I had a big breakfast today but no lunch...still recovering from a long weekend of overeating.

But, before it becomes too late: Fourth of July at Schroon Lake!!
Eric and I made some last-minute plans for the Fourth last weekend, and came up with an amazing rate for a one-bedroom cottage ($240 for three nights, when normally it goes for at least double). His family friend let us borrow their car, so we took the NJ Transit out to pick it up and made the four-ish hour drive up. We got there at 1am, and almost went into the wrong cabin.

The cottage was decorated the way all cottages should: lots of wildlife references, hand-me-down style furniture and glasses, and wood paneling. It was awesome. We went to some random diner (Black Bear) in the morning, and picked up groceries and alcohol for the trip.

Friday and Saturday (the 4th) were both iffy, weather-wise. The skies would be blue, but every time a huge cumulus cloud would come over, the temperature would drop noticeably. It also rained on and off. Friday night Eric made ribs on the grill, we had some drinks, and went out in a rowboat. There was some kind of Christian Rodeo going on that we could hear from the lake, and we got quite a giggle out of that. And did a little making out, etc., on the lake, in the rowboat, which was wonderful and romantic.

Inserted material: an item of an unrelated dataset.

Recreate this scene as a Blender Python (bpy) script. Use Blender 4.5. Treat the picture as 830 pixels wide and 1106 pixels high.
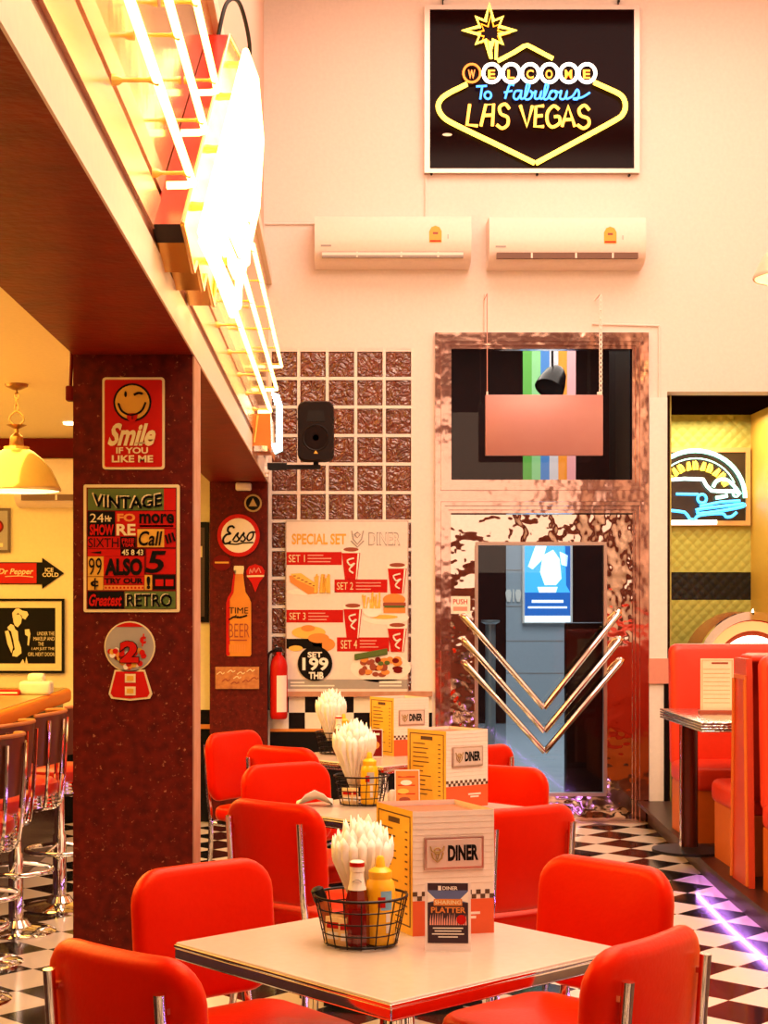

Saturday and Sunday morning we ate breakfast on the deck by the water (bagels one day, eggs the other). On the Fourth of July, Eric made burgers that were the BEST EVER. They were soooo good. We had to use our neighbor's grill because ours wasn't getting hot enough, but in the process they complimented our idea to grill the onions (so necessary) and invited us out on their boat the next day. Fabulous. The night of the fourth it was FREEZING outside. No longer raining so much, but so incredibly cold. I bundled up in front of the fire Eric made for awhile as it got dark, and then he was all childlike and anxious over the fireworks so we went to this park area where we had seen some fireworks the night before. Unfortunately, we couldn't see the town's fireworks from that vantage point, but luckily some pyro teenagers and perhaps their parents had their own fireworks show. I love fireworks shows done homestyle, because people are generally more appreciative, you're RIGHT THERE, and there's always pyro people laughing and saying "dude, that was awesome."

When we got back we made s'mores. Yum. And no mommy telling me how many s'mores to have.

Sunday the weather was fabulous. Eric had been wanting me to play hooky from work on Monday, but I am against using sick days unless you are actually sick (guilt/superstition), and we were closing a big issue and I had stories due. I am actually happy we ended there on such a fabulous, sunny (and for me, sunburned note).

The man next door and his family had been coming to the lake their whole lives, so they took us on a tour and explained all about the area, pointed out places they had stayed, and all the awesome lake houses. One had a water trampoline and one of those air-filled pillow launchers, multiple jet-skis and other boat toys, and a fleet of white SUVs in their driveway. There was something about the white SUVs that really pushed everything over-the-top. Did their family coordinate or something?

I took off my cast and swam that afternoon, which was great, until we asked our neighbors if we could use the water trampoline and I accidentally did a butt jump and supported weight with my hand. It HURT so badly, and I was so upset with injuring myself more. I had to get out of the water a bit after that.

I had such an amazing time with Eric. We got along well the whole time (I think we might have had like a thirty-minute period of disagreement--oh, and did I mention we handled a flat tire (our second) successfully?). The lake was so quiet and romantic and it got me excited for my upcoming trip to Chicago and Michigan, where my grandparents have a cottage on a lake. I didn't think I really needed to get away, but I am so glad that we went. It was just so much fun!